**Task description**
Give back the whole listing exactly as shown.
-------- Dataset content
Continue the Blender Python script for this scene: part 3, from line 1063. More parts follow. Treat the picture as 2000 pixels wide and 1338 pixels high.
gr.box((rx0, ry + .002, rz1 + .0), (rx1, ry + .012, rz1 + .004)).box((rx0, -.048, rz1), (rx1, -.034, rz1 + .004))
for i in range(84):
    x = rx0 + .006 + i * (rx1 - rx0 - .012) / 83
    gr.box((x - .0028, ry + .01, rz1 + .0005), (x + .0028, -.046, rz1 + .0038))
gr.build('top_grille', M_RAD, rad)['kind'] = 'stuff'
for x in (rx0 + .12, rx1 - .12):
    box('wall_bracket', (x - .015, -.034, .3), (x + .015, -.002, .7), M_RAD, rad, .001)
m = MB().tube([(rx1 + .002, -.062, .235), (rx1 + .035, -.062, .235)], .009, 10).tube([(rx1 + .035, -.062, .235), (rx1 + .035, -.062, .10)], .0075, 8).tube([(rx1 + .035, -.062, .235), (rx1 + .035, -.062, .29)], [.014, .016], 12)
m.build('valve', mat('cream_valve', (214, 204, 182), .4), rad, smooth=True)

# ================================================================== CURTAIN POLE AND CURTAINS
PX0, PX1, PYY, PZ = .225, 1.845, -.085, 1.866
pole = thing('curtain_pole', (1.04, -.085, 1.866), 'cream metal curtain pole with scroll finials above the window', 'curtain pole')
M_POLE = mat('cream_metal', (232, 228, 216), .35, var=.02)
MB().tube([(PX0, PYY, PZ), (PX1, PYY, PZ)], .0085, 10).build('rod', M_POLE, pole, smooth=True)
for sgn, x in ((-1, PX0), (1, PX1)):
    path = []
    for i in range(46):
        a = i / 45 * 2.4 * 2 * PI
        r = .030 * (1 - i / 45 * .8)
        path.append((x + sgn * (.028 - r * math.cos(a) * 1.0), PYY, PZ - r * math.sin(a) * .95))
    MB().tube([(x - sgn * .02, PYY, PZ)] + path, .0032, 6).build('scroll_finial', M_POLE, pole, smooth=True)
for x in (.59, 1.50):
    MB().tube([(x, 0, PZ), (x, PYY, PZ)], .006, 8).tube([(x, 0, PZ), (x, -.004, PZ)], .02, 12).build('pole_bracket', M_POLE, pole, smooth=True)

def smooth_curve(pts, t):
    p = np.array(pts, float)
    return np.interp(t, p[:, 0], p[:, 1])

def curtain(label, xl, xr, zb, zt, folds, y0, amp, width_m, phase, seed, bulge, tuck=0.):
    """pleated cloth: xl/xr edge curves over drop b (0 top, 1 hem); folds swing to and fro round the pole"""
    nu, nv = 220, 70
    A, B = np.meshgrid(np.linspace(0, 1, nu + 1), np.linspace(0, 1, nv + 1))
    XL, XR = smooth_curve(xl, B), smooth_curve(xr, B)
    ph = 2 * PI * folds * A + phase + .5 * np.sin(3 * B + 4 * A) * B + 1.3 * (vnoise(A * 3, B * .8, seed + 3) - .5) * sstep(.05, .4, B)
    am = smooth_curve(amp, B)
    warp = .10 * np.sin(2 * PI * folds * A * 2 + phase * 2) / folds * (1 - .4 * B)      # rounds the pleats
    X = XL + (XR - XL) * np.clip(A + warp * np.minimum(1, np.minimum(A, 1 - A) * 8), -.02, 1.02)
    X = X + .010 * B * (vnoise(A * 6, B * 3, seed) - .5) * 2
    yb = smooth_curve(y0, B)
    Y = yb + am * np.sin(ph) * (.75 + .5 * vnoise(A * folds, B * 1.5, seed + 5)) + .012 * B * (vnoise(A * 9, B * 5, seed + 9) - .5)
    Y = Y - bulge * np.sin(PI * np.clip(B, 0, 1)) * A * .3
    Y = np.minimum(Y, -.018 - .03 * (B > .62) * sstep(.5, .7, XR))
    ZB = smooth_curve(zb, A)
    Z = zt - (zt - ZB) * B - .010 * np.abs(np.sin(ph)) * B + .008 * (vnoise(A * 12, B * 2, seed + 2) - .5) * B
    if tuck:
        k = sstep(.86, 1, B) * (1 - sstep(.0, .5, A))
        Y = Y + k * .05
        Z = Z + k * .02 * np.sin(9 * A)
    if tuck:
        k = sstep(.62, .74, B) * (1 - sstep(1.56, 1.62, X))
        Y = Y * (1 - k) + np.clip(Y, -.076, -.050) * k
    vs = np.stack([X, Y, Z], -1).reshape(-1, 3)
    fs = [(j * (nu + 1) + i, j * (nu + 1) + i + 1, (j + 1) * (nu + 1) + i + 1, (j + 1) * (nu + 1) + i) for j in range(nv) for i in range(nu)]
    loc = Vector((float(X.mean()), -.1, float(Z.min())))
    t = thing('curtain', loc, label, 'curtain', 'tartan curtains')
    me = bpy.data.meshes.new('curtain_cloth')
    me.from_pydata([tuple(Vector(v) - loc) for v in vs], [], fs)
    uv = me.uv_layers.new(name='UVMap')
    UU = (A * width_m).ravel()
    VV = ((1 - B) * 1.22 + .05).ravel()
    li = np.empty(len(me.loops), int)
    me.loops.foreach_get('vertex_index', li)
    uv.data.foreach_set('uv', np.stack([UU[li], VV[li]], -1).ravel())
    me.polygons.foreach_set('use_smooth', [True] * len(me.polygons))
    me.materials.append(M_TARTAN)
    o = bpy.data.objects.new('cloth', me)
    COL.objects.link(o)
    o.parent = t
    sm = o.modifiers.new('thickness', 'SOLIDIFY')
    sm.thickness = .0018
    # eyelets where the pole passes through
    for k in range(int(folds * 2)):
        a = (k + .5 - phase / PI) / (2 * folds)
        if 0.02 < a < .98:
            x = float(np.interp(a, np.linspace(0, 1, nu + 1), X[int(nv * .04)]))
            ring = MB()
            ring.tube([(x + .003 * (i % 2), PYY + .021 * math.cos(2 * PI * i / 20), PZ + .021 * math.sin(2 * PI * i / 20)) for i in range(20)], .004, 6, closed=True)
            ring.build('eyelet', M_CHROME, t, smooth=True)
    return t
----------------
**Task answer**
Continue the Blender Python script for this scene: part 3, from line 1063. More parts follow. Treat the picture as 2000 pixels wide and 1338 pixels high.
gr.box((rx0, ry + .002, rz1 + .0), (rx1, ry + .012, rz1 + .004)).box((rx0, -.048, rz1), (rx1, -.034, rz1 + .004))
for i in range(84):
    x = rx0 + .006 + i * (rx1 - rx0 - .012) / 83
    gr.box((x - .0028, ry + .01, rz1 + .0005), (x + .0028, -.046, rz1 + .0038))
gr.build('top_grille', M_RAD, rad)['kind'] = 'stuff'
for x in (rx0 + .12, rx1 - .12):
    box('wall_bracket', (x - .015, -.034, .3), (x + .015, -.002, .7), M_RAD, rad, .001)
m = MB().tube([(rx1 + .002, -.062, .235), (rx1 + .035, -.062, .235)], .009, 10).tube([(rx1 + .035, -.062, .235), (rx1 + .035, -.062, .10)], .0075, 8).tube([(rx1 + .035, -.062, .235), (rx1 + .035, -.062, .29)], [.014, .016], 12)
m.build('valve', mat('cream_valve', (214, 204, 182), .4), rad, smooth=True)

# ================================================================== CURTAIN POLE AND CURTAINS
PX0, PX1, PYY, PZ = .225, 1.845, -.085, 1.866
pole = thing('curtain_pole', (1.04, -.085, 1.866), 'cream metal curtain pole with scroll finials above the window', 'curtain pole')
M_POLE = mat('cream_metal', (232, 228, 216), .35, var=.02)
MB().tube([(PX0, PYY, PZ), (PX1, PYY, PZ)], .0085, 10).build('rod', M_POLE, pole, smooth=True)
for sgn, x in ((-1, PX0), (1, PX1)):
    path = []
    for i in range(46):
        a = i / 45 * 2.4 * 2 * PI
        r = .030 * (1 - i / 45 * .8)
        path.append((x + sgn * (.028 - r * math.cos(a) * 1.0), PYY, PZ - r * math.sin(a) * .95))
    MB().tube([(x - sgn * .02, PYY, PZ)] + path, .0032, 6).build('scroll_finial', M_POLE, pole, smooth=True)
for x in (.59, 1.50):
    MB().tube([(x, 0, PZ), (x, PYY, PZ)], .006, 8).tube([(x, 0, PZ), (x, -.004, PZ)], .02, 12).build('pole_bracket', M_POLE, pole, smooth=True)

def smooth_curve(pts, t):
    p = np.array(pts, float)
    return np.interp(t, p[:, 0], p[:, 1])

def curtain(label, xl, xr, zb, zt, folds, y0, amp, width_m, phase, seed, bulge, tuck=0.):
    """pleated cloth: xl/xr edge curves over drop b (0 top, 1 hem); folds swing to and fro round the pole"""
    nu, nv = 220, 70
    A, B = np.meshgrid(np.linspace(0, 1, nu + 1), np.linspace(0, 1, nv + 1))
    XL, XR = smooth_curve(xl, B), smooth_curve(xr, B)
    ph = 2 * PI * folds * A + phase + .5 * np.sin(3 * B + 4 * A) * B + 1.3 * (vnoise(A * 3, B * .8, seed + 3) - .5) * sstep(.05, .4, B)
    am = smooth_curve(amp, B)
    warp = .10 * np.sin(2 * PI * folds * A * 2 + phase * 2) / folds * (1 - .4 * B)      # rounds the pleats
    X = XL + (XR - XL) * np.clip(A + warp * np.minimum(1, np.minimum(A, 1 - A) * 8), -.02, 1.02)
    X = X + .010 * B * (vnoise(A * 6, B * 3, seed) - .5) * 2
    yb = smooth_curve(y0, B)
    Y = yb + am * np.sin(ph) * (.75 + .5 * vnoise(A * folds, B * 1.5, seed + 5)) + .012 * B * (vnoise(A * 9, B * 5, seed + 9) - .5)
    Y = Y - bulge * np.sin(PI * np.clip(B, 0, 1)) * A * .3
    Y = np.minimum(Y, -.018 - .03 * (B > .62) * sstep(.5, .7, XR))
    ZB = smooth_curve(zb, A)
    Z = zt - (zt - ZB) * B - .010 * np.abs(np.sin(ph)) * B + .008 * (vnoise(A * 12, B * 2, seed + 2) - .5) * B
    if tuck:
        k = sstep(.86, 1, B) * (1 - sstep(.0, .5, A))
        Y = Y + k * .05
        Z = Z + k * .02 * np.sin(9 * A)
    if tuck:
        k = sstep(.62, .74, B) * (1 - sstep(1.56, 1.62, X))
        Y = Y * (1 - k) + np.clip(Y, -.076, -.050) * k
    vs = np.stack([X, Y, Z], -1).reshape(-1, 3)
    fs = [(j * (nu + 1) + i, j * (nu + 1) + i + 1, (j + 1) * (nu + 1) + i + 1, (j + 1) * (nu + 1) + i) for j in range(nv) for i in range(nu)]
    loc = Vector((float(X.mean()), -.1, float(Z.min())))
    t = thing('curtain', loc, label, 'curtain', 'tartan curtains')
    me = bpy.data.meshes.new('curtain_cloth')
    me.from_pydata([tuple(Vector(v) - loc) for v in vs], [], fs)
    uv = me.uv_layers.new(name='UVMap')
    UU = (A * width_m).ravel()
    VV = ((1 - B) * 1.22 + .05).ravel()
    li = np.empty(len(me.loops), int)
    me.loops.foreach_get('vertex_index', li)
    uv.data.foreach_set('uv', np.stack([UU[li], VV[li]], -1).ravel())
    me.polygons.foreach_set('use_smooth', [True] * len(me.polygons))
    me.materials.append(M_TARTAN)
    o = bpy.data.objects.new('cloth', me)
    COL.objects.link(o)
    o.parent = t
    sm = o.modifiers.new('thickness', 'SOLIDIFY')
    sm.thickness = .0018
    # eyelets where the pole passes through
    for k in range(int(folds * 2)):
        a = (k + .5 - phase / PI) / (2 * folds)
        if 0.02 < a < .98:
            x = float(np.interp(a, np.linspace(0, 1, nu + 1), X[int(nv * .04)]))
            ring = MB()
            ring.tube([(x + .003 * (i % 2), PYY + .021 * math.cos(2 * PI * i / 20), PZ + .021 * math.sin(2 * PI * i / 20)) for i in range(20)], .004, 6, closed=True)
            ring.build('eyelet', M_CHROME, t, smooth=True)
    return t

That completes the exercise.